How tall are the stands and can you alter the angle of the panels to tune the speakers or are they fixed in position.
 
How tall are the stands and can you alter the angle of the panels to tune the speakers or are they fixed in position.
Just under 6 feet, and they are fixed. You could adjust them by moving the attachment points, I've never felt the need. The thing is that a panel so big and mounted on a curve doesn't need careful alignment, there's always one bit of it pointing at you.
 
I've got some interest from someone of this parish who is talking about transport arrangements, though we have yet to finalise a deal. For anyone who is humming and hawing, they will not be around for ever.
 
Having built some stands to stack ESL57s and used them at the Wam show and in testing I can say that these should sound amazing and someone should snap them up quickly.

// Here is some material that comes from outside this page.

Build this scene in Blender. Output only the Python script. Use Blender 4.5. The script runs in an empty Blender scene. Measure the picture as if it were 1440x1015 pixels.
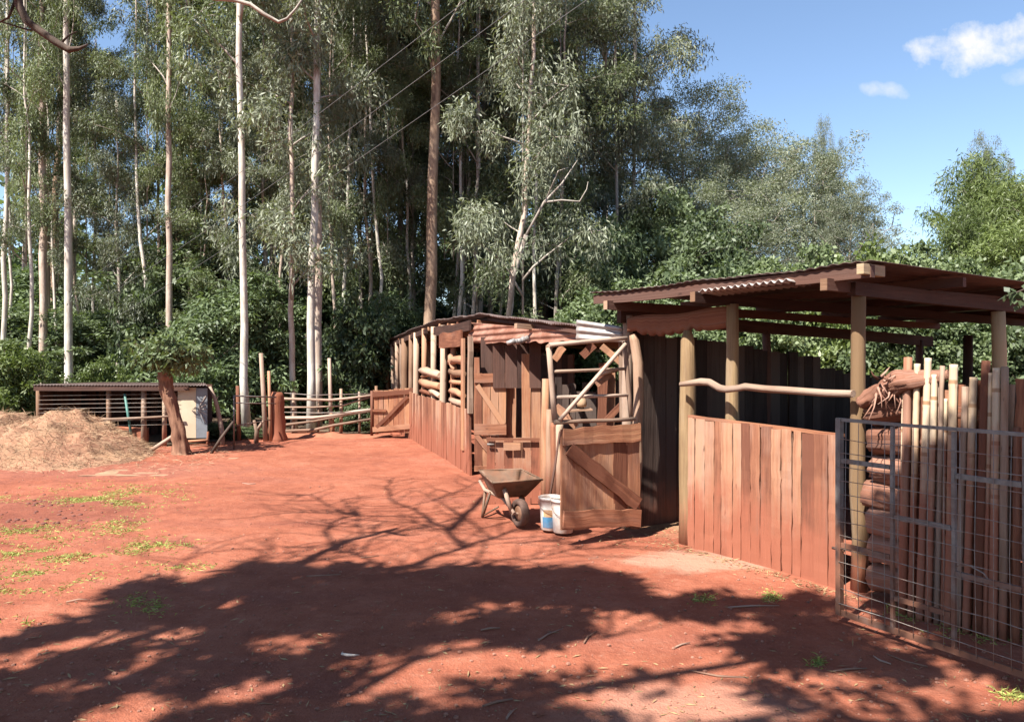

As SavvyPaul has observed, getting the stands to do this is much more of a challenge than buying 2 pairs.

With PaulR and PaulO and JonR we have 4 pairs (3 functioning pairs at the moment) that we intend to demonstrate in some form of a phased array to show what can be done with ESL57s, maybe at the Wam show but more likely locally to Brackley as it is a lot of effort to move them anywhere. Also I will need to build a better DIY stand for one of the pairs of stacked quads having learnt what I did badly first time round.